Bush Radio can best be described as a station using the following as its guide:

"Distinction must be made between state media, those of the private sector and those having a community mandate. In many impoverished African countries, liberation of the airwaves often involves many risks such as media access by groups with substantial financial resources, wishing to influence public opinion by manipulating programme and news. State media are not always prepared to assume the role of inspiring change and creativity, and contribute very little to the interaction between vocation of the media, and more specifically, of community radio: and profound aspirations of its potential listeners. Community Radio stations offers new hope and can open new horizons for freedom. They can instil to act and above all, to organise for change".


Amadou Mahtar, former Director-General of UNESCO

Because Bush Radio is rooted in the community it isn't difficult to attract hundreds of people willing to give their time to make sure that that the voiceless can finally have a voice. Bush Radio was expected, by its membership, to service a wide range of people speaking several different languages but finally a decision was made to broadcast in only three of the country's eleven official languages, Xhosa, Afrikaans and English.

Bush Radio targets a diverse audience of persons united by a common desire to build themselves and their communities. A group of progressive minded new South Africans intent on moving beyond the restrictions of the past, to a new openness in thinking and broadcasting. An audience not prepared to be limited by their age, gender, race or social standing.

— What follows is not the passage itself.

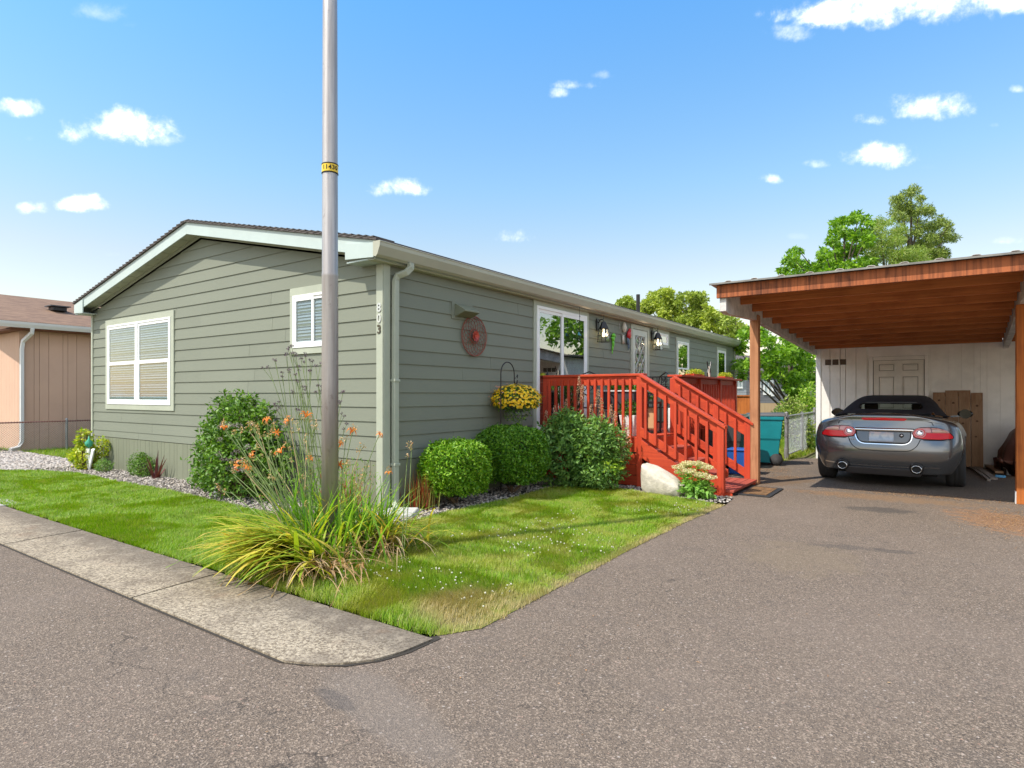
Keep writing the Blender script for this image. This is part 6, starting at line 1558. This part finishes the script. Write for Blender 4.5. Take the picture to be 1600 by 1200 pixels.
# white garden ornament with green glass
p = G(139, 735)
t = thing('white_garden_ornament', 'white petal shaped garden ornament with green glass by the wall corner', 'ornament', (p.x, p.y, 0))
for s, tilt in ((-1, .35), (1, .75), (-.3, .1)):
    MB().hexa([(p.x - .02, p.y - .015, 0), (p.x + .03, p.y - .015, 0), (p.x + .03, p.y + .015, 0), (p.x - .02, p.y + .015, 0), (p.x + s * tilt * .28 - .07, p.y - .02, .40), (p.x + s * tilt * .28 + .06, p.y - .02, .40), (p.x + s * tilt * .28 + .05, p.y + .01, .42), (p.x + s * tilt * .28 - .06, p.y + .01, .42)]).build('petal', M['white'], t, bevel=.01)
MB().lathe([(0, .42), (.06, .46), (.07, .52), (.02, .58), (0, .66)], (p.x, p.y, 0), 10).build('green_top', pmat('green glass', (.05, .32, .20), .2), t, smooth=True)
p = G(337, 776); o = MB().lathe([(.02, 0), (.03, .12), (.0, .16)], (p.x, p.y, 0), 10).build('garden_marker', M['white'], None, loc=(p.x, p.y, 0)); setp(o, 'little white marker stuck in the gravel under the loose shrub', 'marker')
# sedum by the boulder
t = thing('sedum_plant', 'leafy plant with flat cream flower heads beside the boulder', 'plant', (2.78, 3.08, 0)); cx, cy = 2.78, 3.08
V = []; mb = MB(); FH = []
heads = [(-.22, -.02, .40), (-.10, .03, .46), (.02, -.02, .47), (.14, .02, .42), (-.05, -.10, .37), (.10, -.10, .33), (.20, -.04, .30), (-.16, .08, .43), (.05, .10, .44), (-.24, .1, .32)]
for (dx, dy, z) in heads:
    b = (cx + dx * .35, cy + dy * .35, 0); stems(mb, b, [(cx + dx, cy + dy, z)], .007, .005, wob=.02)
    n = 30; u = rng.uniform(.08, .95, n); P = np.array(b) + (np.array([cx + dx, cy + dy, z]) - b) * u[:, None]
    V.append(leaves(P, unit(n) * .6 + np.array([0, 0, .8]), unit(n) + np.array([0, 0, .25]), rng.uniform(.06, .095, n), rng.uniform(.03, .045, n)))
    FH.append(clumpy((cx + dx, cy + dy, z + .015), (.085, .085, .024), 380, .016, .013, seed=int(z * 100)))
for k in range(5): V.append(clumpy((cx + random.uniform(-.14, .14), cy + random.uniform(-.1, .1), .12), (.14, .12, .10), 70, .085, .042, seed=k, up=.8))
mb.build('stems', M['lime_l'], t); leafobj('leaves', V, leafmat('sedum leaves', [(.14, .30, .04), (.22, .42, .07), (.32, .50, .12)], trans=.3), t); leafobj('flower_heads', FH, leafmat('cream flowers', [(.62, .55, .32), (.72, .66, .42), (.55, .50, .22)], trans=.2), t)
# ------------------------------------------------ hanging basket on a shepherd's hook
hx, hy = .32, 1.97
t = thing('shepherds_hook', 'black shepherds hook pole standing by the long wall', 'plant hook', (hx, hy, 0))
pts = [(hx, hy, 0), (hx, hy, 1.55)] + [(hx + .0, hy + .17 - .17 * math.cos(a), 1.72 + .17 * math.sin(a)) for a in np.linspace(0, math.pi, 12)] + [(hx, hy + .34, 1.60), (hx, hy + .37, 1.56), (hx, hy + .41, 1.58), (hx, hy + .42, 1.63)]
MB().tube(pts, .0085, 8).build('hook_rod', M['black'], t)
MB().lathe([(0, 1.86), (.012, 1.84), (.004, 1.80), (0, 1.79)], (hx, hy + .42, -.14), 8).tube([(hx, hy + .33, 1.63), (hx, hy + .42, 1.70)], .005, 5).build('finial', M['black'], t)
bc = (hx + .02, hy + .37, 1.34)
t = thing('hanging_basket', 'hanging basket overflowing with yellow and orange flowers', 'hanging basket', (bc[0], bc[1], 1.0))
mb = MB()
for a in (0, 2.1, 4.2): mb.tube([(hx, hy + .37, 1.58), (bc[0] + .13 * math.cos(a), bc[1] + .13 * math.sin(a), 1.38)], .003, 5)
mb.build('wires', M['black'], t)
MB().lathe([(0, 1.16), (.10, 1.16), (.15, 1.32), (.14, 1.32), (.09, 1.18), (0, 1.18)], (bc[0], bc[1], 0), 16).build('pot', M['lidgrey'], t)
leafobj('foliage', [clumpy((bc[0], bc[1], 1.35), (.32, .32, .18), 3000, .03, .018, seed=61), clumpy((bc[0], bc[1], 1.14), (.18, .18, .12), 400, .03, .018, seed=62)], M['shrubg'], t)
def flowers(c, r, n, size, seed, up=.6):
    rg = np.random.default_rng(seed); d = unit(n * 2, rg); d = d[d[:, 2] > -.6][:n]; n = len(d); P = np.array(c) + d * np.array(r) * rg.uniform(.97, 1.08, (n, 1)); N = d + np.array([0, 0, up]) + unit(n, rg) * .35; N /= np.linalg.norm(N, axis=1)[:, None]
    A = np.cross(N, np.array([.3, .5, .8])); A /= np.linalg.norm(A, axis=1)[:, None]; B = np.cross(N, A); s = size * rg.uniform(.7, 1.2, n)[:, None]
    V = [P + N * .002]; 
    for k in range(10): an = math.pi * k / 5; rr = s * (1 if k % 2 else .72); V.append(P + (A * math.cos(an) + B * math.sin(an)) * rr + N * s * .25)
    V = np.stack(V, 1); F = np.array([[0, 1 + k, 1 + (k + 1) % 10] for k in range(10)]); return V.reshape(-1, 3), (F[None] + (np.arange(n) * 11)[:, None, None]).reshape(-1, 3)
M['yellowf'] = leafmat('yellow petals', [(.85, .56, .01), (.90, .66, .02), (.85, .46, .01), (.92, .72, .08)], trans=.25, tcol=(1.2, 1.1, .8)); M['peachf'] = leafmat('peach petals', [(.62, .26, .14), (.66, .38, .26), (.50, .14, .10)], trans=.25, tcol=(1.2, 1.1, .8))
o = leafobj('yellow_flowers', [flowers((bc[0], bc[1], 1.35), (.35, .35, .21), 760, .023, 63)], M['yellowf'], t); o['kind'] = 'stuff'
o = leafobj('peach_flowers', [flowers((bc[0] - .12, bc[1] - .12, 1.37), (.26, .26, .20), 70, .018, 64)], M['peachf'], t); o['kind'] = 'stuff'
# plants on the deck
t = [o for o in COL.objects if o.name == 'white_planter'][0]
leafobj('pot_plant', [clumpy((1.495, 3.835, ZF + .42), (.15, .15, .14), 420, .05, .03, seed=71)], M['shrubg'], t)
def flowerbox(y, label):
    t = thing('flower_box', label, 'flower box', (DX - .04, y, 1.76), 'flower boxes on the rail shelf')
    MB().box(DX - .12, DX + .04, y - .32, y + .32, 1.762, 1.80).build('tray', M['redy'], t, bevel=.004)
    leafobj('foliage', [clumpy((DX - .04, y + d, 1.82), (.08, .16, .06), 260, .032, .02, seed=int(y * 10) + k) for k, d in enumerate((-.18, 0, .18))], M['yellowl'], t)
flowerbox(6.2, 'flower box with yellow green plants on the shelf nearer the stairs'); flowerbox(8.2, 'flower box with yellow green plants at the far end of the shelf')
p = (.9, 4.2)
t = thing('deck_pot_plant', 'leafy green plant standing among the chairs on the deck', 'plant', (.55, 5.6, ZF)); MB().lathe([(.10, 0), (.14, .28), (.12, .28), (0, .26)], (.55, 5.6, ZF), 14).build('pot', M['black'], t)
leafobj('foliage', [clumpy((.55, 5.6, ZF + .62), (.30, .34, .26), 900, .07, .04, seed=81), clumpy((.95, 5.55, ZF + .70), (.26, .26, .18), 500, .06, .035, seed=82)], M['shrubg'], t)

# ------------------------------------------------ daylily clump round the pole
t = thing('daylily_clump', 'big clump of orange daylilies with arching yellow leaves round the pole', 'daylilies', (1.2, -1.85, 0))
M['daylily'] = leafmat('daylily leaves', [(.14, .27, .02), (.28, .40, .03), (.46, .52, .05), (.62, .56, .08), (.64, .46, .12)], trans=.4, tcol=(1.4, 1.3, .5))
M['straw'] = leafmat('dry daylily leaves', [(.50, .33, .15), (.40, .24, .11), (.60, .45, .26), (.30, .17, .09)], trans=.3, tcol=(1.2, 1.0, .6))
M['dlgreen'] = leafmat('green daylily leaves', [(.10, .24, .02), (.18, .35, .03), (.28, .45, .05)], trans=.4)
def lily(n, cx, cy, sx, sy, L, W, az, lean, curl, mat, name, seg=7, z=0):
    P = np.column_stack([rng.normal(cx, sx, n), rng.normal(cy, sy, n), np.full(n, z)]); a = rng.normal(az[0], az[1], n)
    V, F = blades(P, rng.uniform(*L, n), rng.uniform(*W, n) * 1.25, a, rng.uniform(*lean, n), rng.uniform(*curl, n), seg)
    V[:, 2] = np.maximum(V[:, 2], .012 + rng.uniform(0, .02, len(V))); return V, F
def qobj(name, parts, mat, parent):
    Vs, Fs, b = [], [], 0
    for V, F in parts: Vs.append(V); Fs.append(F + b); b += len(V)
    return np_mesh(name, np.concatenate(Vs), np.concatenate(Fs), 4, mat, parent)
toL = math.atan2(-RGT.y, -RGT.x)      # towards the left of the photograph
toC = math.atan2(-FWD.y, -FWD.x)
c1 = G(470, 890); c2 = G(575, 860)
qobj('arching_leaves', [lily(240, c1.x, c1.y, .17, .12, (.45, .85), (.020, .032), (toL + .5, .55), (.35, .9), (.9, 1.7), M['daylily'], ''), lily(140, c2.x - .05, c2.y + .05, .22, .16, (.40, .75), (.016, .024), (toC + 1.2, 1.1), (.2, .8), (.8, 1.9), M['daylily'], ''),
    lily(120, c1.x + .02, c1.y + .05, .10, .08, (.55, .95), (.026, .040), (toL + .75, .35), (.35, .8), (1.1, 1.7), M['daylily'], ''),
    lily(90, 1.15, -1.75, .25, .2, (.4, .8), (.016, .024), (0, 3.1), (.1, .5), (.6, 1.6), M['daylily'], '')], M['daylily'], t)
qobj('green_leaves', [lily(150, 1.05, -1.72, .26, .16, (.45, .85), (.014, .022), (0, 3.1), (.0, .4), (.2, 1.0), None, ''), lily(100, c2.x, c2.y, .15, .1, (.4, .7), (.011, .017), (0, 3.1), (.0, .5), (.3, 1.0), None, '')], M['dlgreen'], t)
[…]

Professor Noam Chomsky, internationally acclaimed political activist on a recent visit to Bush Radio: "Bush Radio is arguably the most dynamic radio station that I've worked with." Professor Chomsky came for a half-hour interview and stayed for four hours. We too believe that Bush Radio is the only station on the continent that has made the great strides that it has to safeguard democracy. Because of the winds of change that blow through this region, we're not sure how long we can continue to serve. One thing is certain: we are committed to providing our communities with the finest service we're capable of. We aim to help answer the questions asked by Eugenie Aw, former President of Amarc, in Dakar in 1995,

" How can it become possible for populations, in all their diversity, to determine their future and the type of development they wish for themselves? How can community radio participate in creating a democratic culture that enables the population to take responsibility for political, economic and national management?"